RobbGee wrote:
Two; Auto means you do not need to set any thing, again the camera works out the corect exposure value.
To pick nits, the camera does not work out the correct exposure value, the flash does for auto mode (in TTL-auto mode, the camera does all of the control, and uses the image sensor to just the amount of light). Auto flashes have a little sensor that looks for reflections from your flash to judge when there has been enough light for a particular ISO/aperture setting.
Auto flashes are made for indoor photography where the back wall is near to the subjects. If the subjects are in a large building away from the walls or outside, the flash won't see that much bounce back from the light, and will dump all of its lights. This often times will over-expose your subjects.
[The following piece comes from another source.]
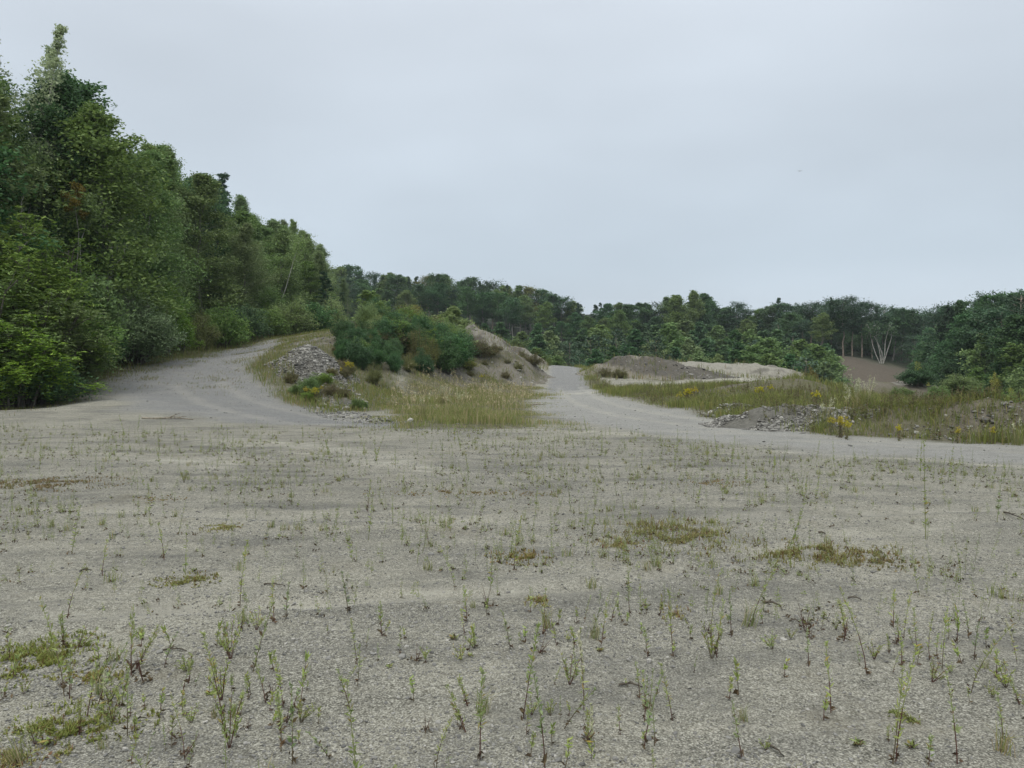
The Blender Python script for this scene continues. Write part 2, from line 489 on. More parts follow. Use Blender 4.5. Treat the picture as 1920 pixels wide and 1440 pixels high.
def bark_mat(name, c1, c2, scale=6.0):
    m, nt = new_mat(name)
    out = nd(nt, 'ShaderNodeOutputMaterial')
    tc = nd(nt, 'ShaderNodeTexCoord')
    mp = nd(nt, 'ShaderNodeMapping', {'Vector': tc.outputs['Object'], 'Scale': (1, 1, 0.35)})
    f = noise(nt, mp.outputs[0], scale, 4)
    c = ramp(nt, f, [(0.35, c1), (0.65, c2)])
    b = nd(nt, 'ShaderNodeBsdfPrincipled', {'Base Color': c, 'Roughness': 0.9})
    bp = nd(nt, 'ShaderNodeBump', {'Strength': 0.5, 'Distance': 0.02, 'Height': f})
    nt.links.new(bp.outputs[0], b.inputs['Normal'])
    nt.links.new(b.outputs[0], out.inputs[0])
    return m

def stone_mat(name, stops, var_scale=18.0):
    m, nt = new_mat(name)
    out = nd(nt, 'ShaderNodeOutputMaterial')
    g = nd(nt, 'ShaderNodeNewGeometry')
    c = ramp(nt, g.outputs['Random Per Island'], stops)
    f = noise(nt, g.outputs['Position'], var_scale, 4)
    c = mixc(nt, mrange(nt, f, 0.3, 0.7, 0.0, 0.45), c, (0.16, 0.155, 0.14))
    b = nd(nt, 'ShaderNodeBsdfPrincipled', {'Base Color': c, 'Roughness': 0.85, 'Specular IOR Level': 0.3})
    nt.links.new(b.outputs[0], out.inputs[0])
    return m

def plain(name, col, rough=0.8):
    m, nt = new_mat(name)
    out = nd(nt, 'ShaderNodeOutputMaterial')
    g = nd(nt, 'ShaderNodeNewGeometry')
    f = noise(nt, g.outputs['Position'], 25.0, 3)
    c = mixc(nt, f, tuple(x * 0.75 for x in col), tuple(min(1, x * 1.25) for x in col))
    b = nd(nt, 'ShaderNodeBsdfPrincipled', {'Base Color': c, 'Roughness': rough, 'Specular IOR Level': 0.3})
    nt.links.new(b.outputs[0], out.inputs[0])
    return m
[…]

With the DSLRs/Pens/OMDs and the newer flashes starting with the FL-36/FL-50, the camera will communicate with the flash, and tell it the aperture/ISO used. The FL-20 was an older flash released before the modern cameras, so I'm not certain whether the flash communicates with the camera. In older cameras, on auto flashes, you just told the flash what the ISO/aperture was, and then set the camera to manual mode with the same settings. You could increase/decrease the amount of light by using different apertures in the camera than you told the flash you were using.
Auto flash mode is the original camera automation. Many modern flashes these days no longer provide auto mode, just TTL-auto and/or manual.
One note, while modern Olympus cameras still specify that they are still compatible with the FL-20, most Panasonic cameras will not work with the FL-20, except as a generic manual/auto flash.